■ **Supplied data**:
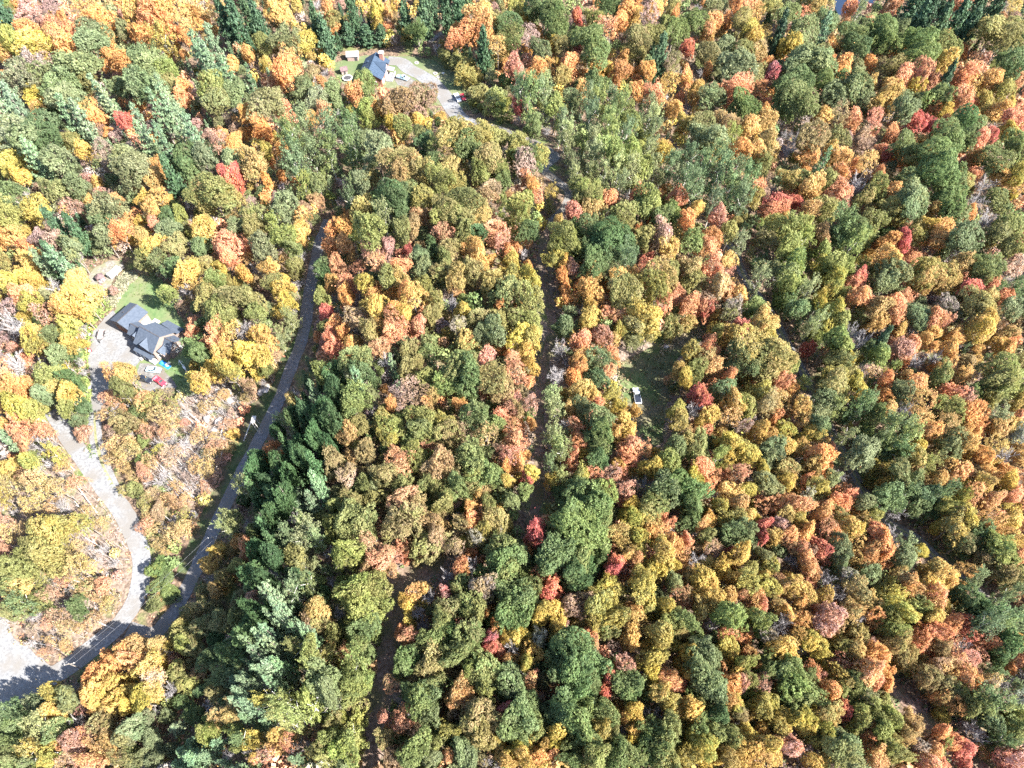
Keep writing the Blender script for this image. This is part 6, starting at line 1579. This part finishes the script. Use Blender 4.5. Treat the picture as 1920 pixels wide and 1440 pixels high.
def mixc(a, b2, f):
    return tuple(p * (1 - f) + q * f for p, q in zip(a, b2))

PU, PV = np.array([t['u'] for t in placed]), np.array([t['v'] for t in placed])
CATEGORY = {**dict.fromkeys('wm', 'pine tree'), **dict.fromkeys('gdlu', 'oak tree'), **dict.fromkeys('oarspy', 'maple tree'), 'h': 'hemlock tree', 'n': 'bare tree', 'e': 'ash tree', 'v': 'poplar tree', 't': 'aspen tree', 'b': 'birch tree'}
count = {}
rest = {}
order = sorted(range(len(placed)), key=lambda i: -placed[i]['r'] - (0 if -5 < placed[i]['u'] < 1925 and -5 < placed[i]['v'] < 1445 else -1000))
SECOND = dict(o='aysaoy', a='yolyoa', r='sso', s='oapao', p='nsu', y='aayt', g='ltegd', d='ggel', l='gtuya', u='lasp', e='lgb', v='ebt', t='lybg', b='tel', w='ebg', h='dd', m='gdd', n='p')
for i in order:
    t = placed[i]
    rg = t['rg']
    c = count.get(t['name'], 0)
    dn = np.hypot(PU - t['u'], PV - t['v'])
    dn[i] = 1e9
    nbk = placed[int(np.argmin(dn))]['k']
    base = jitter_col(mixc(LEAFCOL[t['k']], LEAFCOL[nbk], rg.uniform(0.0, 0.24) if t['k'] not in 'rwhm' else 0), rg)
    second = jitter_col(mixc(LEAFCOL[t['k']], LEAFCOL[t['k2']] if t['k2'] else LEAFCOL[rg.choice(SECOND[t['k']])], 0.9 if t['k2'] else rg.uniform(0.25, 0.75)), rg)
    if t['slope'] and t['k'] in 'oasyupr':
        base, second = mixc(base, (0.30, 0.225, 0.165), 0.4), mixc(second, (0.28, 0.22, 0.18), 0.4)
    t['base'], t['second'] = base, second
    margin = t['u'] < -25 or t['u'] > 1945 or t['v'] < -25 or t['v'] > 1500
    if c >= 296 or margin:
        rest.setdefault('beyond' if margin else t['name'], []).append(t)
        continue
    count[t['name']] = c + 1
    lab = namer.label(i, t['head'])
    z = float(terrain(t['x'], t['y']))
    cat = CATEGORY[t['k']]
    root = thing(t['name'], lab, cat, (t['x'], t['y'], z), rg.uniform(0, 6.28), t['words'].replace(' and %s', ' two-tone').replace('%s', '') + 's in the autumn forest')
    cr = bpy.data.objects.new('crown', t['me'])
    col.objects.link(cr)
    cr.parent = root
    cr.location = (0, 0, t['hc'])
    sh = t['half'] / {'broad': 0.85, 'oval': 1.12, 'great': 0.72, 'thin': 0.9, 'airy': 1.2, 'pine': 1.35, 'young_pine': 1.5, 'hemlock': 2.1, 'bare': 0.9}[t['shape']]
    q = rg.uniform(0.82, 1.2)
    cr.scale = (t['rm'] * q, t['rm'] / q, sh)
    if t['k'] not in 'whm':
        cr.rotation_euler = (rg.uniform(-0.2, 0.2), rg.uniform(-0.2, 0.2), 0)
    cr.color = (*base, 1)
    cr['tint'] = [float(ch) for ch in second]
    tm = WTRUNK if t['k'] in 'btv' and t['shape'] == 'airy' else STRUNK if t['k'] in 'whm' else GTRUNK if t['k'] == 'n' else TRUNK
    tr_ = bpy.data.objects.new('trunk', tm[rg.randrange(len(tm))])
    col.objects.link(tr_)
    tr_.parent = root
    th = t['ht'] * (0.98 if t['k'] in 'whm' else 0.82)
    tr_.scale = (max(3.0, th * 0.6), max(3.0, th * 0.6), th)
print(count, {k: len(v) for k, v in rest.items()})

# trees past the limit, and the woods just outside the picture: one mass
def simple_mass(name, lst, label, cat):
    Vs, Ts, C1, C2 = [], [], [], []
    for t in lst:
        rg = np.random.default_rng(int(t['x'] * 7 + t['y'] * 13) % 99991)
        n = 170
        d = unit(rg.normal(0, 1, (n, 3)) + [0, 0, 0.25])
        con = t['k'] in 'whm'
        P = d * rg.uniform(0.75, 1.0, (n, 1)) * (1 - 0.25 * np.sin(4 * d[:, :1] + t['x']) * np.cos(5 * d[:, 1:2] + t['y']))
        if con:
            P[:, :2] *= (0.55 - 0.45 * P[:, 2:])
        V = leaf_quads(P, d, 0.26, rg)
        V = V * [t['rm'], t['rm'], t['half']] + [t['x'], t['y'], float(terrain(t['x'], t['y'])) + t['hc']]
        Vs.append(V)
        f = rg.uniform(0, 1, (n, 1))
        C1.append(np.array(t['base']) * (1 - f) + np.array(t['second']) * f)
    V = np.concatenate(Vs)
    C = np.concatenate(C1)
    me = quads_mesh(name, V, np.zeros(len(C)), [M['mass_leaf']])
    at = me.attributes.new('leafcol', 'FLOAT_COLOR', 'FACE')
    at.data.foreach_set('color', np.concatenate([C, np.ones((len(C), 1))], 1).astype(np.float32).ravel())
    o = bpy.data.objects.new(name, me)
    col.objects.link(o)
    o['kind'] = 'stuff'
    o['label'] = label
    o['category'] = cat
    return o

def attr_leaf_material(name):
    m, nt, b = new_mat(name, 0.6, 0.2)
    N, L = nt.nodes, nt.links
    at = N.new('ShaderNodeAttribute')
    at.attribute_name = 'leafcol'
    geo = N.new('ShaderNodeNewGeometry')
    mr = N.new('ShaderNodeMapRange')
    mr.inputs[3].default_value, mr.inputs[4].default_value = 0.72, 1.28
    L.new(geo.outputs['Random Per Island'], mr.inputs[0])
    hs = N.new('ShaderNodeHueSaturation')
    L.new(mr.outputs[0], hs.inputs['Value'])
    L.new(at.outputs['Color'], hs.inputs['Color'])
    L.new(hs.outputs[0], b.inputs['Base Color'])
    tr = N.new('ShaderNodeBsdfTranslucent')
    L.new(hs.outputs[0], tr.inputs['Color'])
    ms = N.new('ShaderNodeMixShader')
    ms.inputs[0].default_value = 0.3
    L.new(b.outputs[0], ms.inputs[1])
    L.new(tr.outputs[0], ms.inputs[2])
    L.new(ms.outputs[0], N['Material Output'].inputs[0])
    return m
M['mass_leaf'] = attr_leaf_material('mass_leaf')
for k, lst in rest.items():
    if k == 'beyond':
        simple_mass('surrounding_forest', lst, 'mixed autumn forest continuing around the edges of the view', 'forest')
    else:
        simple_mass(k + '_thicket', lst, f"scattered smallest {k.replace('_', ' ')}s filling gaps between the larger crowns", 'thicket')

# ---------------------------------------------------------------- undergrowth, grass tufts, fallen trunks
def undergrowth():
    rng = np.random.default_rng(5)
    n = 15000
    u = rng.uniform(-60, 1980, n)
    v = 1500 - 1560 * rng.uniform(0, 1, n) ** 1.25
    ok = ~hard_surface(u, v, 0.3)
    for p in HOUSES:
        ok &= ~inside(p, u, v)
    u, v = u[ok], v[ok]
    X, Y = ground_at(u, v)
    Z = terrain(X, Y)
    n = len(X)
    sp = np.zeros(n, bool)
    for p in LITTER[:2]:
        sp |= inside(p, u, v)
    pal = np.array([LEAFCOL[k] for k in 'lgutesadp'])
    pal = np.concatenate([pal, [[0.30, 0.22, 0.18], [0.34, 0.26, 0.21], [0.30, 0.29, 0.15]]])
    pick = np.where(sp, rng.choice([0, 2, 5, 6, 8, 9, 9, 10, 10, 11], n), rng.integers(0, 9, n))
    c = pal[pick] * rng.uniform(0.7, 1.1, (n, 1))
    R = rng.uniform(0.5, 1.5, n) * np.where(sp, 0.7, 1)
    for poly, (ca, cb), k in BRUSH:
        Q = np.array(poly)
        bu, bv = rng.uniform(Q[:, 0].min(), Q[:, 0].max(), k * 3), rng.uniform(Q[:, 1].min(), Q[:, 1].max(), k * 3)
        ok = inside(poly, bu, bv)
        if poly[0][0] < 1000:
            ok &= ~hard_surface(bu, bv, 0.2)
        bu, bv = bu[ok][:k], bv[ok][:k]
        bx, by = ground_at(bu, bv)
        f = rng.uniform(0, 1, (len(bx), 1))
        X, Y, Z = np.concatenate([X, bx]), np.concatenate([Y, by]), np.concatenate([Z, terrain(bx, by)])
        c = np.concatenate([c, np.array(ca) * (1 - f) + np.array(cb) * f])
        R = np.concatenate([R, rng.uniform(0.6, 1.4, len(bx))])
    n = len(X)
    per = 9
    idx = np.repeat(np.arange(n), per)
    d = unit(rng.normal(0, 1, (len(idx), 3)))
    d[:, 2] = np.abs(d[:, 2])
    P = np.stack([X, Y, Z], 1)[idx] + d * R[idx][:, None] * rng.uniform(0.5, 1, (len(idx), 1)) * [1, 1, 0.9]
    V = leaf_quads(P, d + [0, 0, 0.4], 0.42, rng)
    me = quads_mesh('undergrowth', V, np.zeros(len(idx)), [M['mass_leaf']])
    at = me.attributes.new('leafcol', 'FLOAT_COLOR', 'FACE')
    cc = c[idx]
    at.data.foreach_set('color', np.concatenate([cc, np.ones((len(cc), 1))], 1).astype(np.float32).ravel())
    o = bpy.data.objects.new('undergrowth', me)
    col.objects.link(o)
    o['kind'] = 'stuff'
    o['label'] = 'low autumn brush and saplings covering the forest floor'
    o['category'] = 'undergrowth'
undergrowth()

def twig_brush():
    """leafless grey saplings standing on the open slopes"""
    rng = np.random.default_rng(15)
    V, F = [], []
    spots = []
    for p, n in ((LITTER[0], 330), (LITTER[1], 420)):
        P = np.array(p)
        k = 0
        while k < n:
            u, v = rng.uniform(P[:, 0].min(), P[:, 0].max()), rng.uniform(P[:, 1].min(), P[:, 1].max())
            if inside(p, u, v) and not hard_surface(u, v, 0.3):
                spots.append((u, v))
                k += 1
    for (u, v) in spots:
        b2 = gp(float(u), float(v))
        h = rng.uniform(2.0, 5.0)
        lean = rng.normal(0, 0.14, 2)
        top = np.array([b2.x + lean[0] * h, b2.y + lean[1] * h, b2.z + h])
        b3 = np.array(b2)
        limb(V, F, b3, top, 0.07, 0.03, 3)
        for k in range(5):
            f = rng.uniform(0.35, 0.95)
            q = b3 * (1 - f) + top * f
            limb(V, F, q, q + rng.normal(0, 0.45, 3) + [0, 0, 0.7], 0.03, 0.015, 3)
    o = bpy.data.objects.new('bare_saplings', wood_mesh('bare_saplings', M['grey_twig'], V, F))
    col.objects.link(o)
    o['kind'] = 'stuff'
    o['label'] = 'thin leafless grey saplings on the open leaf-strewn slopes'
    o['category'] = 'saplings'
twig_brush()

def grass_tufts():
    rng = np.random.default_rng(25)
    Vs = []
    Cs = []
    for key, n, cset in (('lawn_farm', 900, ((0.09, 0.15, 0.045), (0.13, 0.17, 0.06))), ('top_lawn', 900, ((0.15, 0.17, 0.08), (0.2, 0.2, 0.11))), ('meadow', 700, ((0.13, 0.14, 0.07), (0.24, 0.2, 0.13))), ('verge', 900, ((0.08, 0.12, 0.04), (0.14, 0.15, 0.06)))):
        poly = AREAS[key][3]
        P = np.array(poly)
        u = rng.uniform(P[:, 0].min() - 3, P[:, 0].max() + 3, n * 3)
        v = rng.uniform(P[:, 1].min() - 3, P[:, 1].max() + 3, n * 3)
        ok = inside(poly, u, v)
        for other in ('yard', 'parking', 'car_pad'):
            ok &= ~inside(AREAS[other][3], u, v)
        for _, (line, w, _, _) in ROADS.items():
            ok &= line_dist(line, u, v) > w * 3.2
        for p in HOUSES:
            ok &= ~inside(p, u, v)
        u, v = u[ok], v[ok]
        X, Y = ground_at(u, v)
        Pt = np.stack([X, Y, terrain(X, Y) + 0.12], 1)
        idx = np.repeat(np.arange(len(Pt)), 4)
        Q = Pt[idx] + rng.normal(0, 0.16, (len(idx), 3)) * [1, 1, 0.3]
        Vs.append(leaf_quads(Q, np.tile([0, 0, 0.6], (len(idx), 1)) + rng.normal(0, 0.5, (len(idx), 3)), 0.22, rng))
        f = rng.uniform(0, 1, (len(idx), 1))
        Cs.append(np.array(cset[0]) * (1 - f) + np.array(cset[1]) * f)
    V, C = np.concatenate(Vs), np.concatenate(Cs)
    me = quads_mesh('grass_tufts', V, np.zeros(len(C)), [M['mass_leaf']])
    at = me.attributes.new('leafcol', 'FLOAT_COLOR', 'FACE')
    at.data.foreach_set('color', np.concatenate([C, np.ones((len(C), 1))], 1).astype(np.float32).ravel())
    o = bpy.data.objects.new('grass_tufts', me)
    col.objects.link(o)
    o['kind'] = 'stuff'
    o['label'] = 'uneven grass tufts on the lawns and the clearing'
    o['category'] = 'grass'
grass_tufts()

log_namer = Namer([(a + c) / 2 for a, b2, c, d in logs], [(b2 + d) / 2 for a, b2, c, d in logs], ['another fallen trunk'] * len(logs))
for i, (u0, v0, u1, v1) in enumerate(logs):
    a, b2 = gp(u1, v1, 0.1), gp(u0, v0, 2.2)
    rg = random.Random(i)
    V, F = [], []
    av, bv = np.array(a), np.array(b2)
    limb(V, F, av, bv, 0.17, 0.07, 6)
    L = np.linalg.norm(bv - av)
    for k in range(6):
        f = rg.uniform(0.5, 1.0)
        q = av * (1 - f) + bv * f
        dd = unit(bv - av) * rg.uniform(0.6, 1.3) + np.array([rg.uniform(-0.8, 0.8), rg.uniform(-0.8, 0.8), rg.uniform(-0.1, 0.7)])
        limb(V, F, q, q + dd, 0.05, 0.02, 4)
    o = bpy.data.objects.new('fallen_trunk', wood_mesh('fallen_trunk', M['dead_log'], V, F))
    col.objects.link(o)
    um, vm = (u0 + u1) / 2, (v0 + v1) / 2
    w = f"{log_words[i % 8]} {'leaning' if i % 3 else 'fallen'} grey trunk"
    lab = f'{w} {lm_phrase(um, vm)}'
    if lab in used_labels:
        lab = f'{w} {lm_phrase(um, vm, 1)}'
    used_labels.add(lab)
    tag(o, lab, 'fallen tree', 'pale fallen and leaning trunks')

* * *

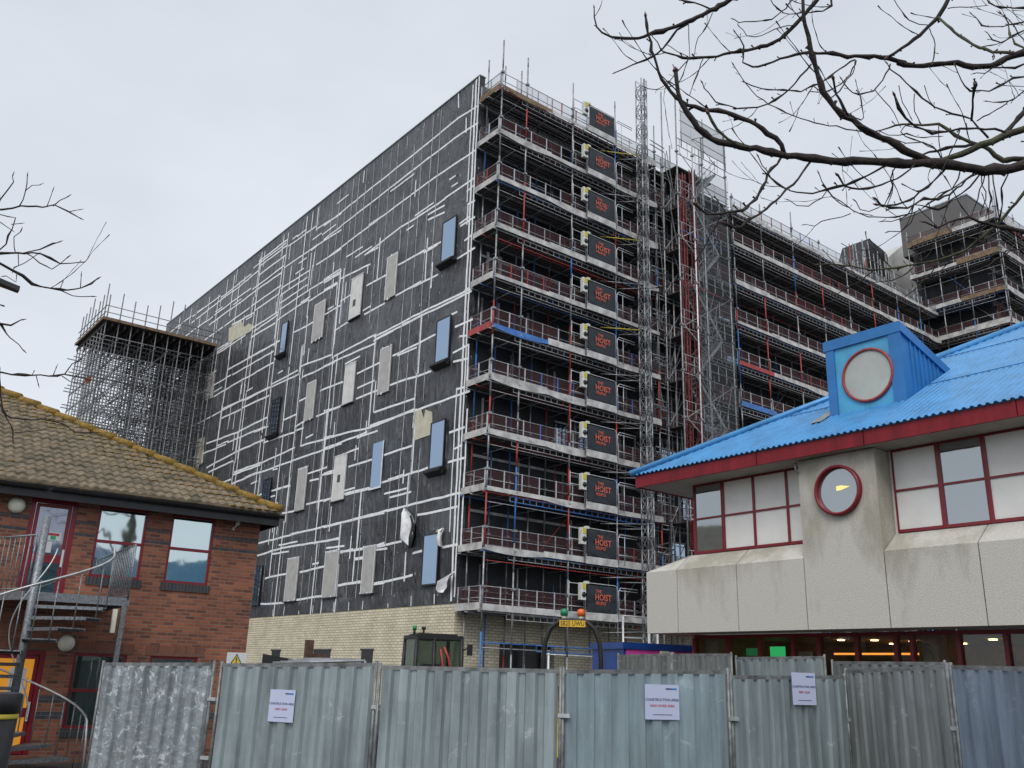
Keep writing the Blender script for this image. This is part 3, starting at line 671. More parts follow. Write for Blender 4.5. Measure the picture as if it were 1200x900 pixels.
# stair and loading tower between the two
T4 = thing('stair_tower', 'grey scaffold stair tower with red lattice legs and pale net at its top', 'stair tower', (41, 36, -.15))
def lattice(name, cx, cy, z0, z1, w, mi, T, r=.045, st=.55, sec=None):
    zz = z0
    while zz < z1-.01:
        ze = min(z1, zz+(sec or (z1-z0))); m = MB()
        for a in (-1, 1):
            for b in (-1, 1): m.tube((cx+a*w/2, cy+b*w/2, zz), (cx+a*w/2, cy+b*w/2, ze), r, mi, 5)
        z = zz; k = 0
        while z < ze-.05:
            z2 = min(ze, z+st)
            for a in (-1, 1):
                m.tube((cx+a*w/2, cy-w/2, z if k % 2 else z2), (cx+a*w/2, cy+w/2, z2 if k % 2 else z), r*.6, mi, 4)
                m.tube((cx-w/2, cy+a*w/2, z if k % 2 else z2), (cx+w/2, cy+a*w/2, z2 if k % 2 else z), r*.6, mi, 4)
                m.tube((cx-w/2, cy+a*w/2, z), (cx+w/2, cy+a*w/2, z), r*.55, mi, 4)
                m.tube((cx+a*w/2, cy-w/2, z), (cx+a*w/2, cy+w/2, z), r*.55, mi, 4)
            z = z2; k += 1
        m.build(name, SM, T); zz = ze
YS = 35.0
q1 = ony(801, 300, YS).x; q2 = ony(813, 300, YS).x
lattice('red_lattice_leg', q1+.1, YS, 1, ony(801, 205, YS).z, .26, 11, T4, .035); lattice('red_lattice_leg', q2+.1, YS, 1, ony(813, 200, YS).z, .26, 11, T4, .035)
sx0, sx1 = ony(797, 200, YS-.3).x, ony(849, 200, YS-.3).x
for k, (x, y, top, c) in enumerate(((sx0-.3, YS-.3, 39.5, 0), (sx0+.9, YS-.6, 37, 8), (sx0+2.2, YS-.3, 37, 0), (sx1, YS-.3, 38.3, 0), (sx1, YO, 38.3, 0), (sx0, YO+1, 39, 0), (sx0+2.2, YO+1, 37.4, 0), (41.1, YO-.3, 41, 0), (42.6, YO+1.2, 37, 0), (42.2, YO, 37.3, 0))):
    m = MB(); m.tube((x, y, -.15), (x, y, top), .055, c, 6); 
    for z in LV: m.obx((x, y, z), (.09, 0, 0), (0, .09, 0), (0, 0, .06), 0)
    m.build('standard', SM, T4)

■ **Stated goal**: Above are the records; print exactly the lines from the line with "1440 pixels high." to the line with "return tuple(p *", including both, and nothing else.

■ **Finished exercise**:
Keep writing the Blender script for this image. This is part 6, starting at line 1579. This part finishes the script. Use Blender 4.5. Treat the picture as 1920 pixels wide and 1440 pixels high.
def mixc(a, b2, f):
    return tuple(p * (1 - f) + q * f for p, q in zip(a, b2))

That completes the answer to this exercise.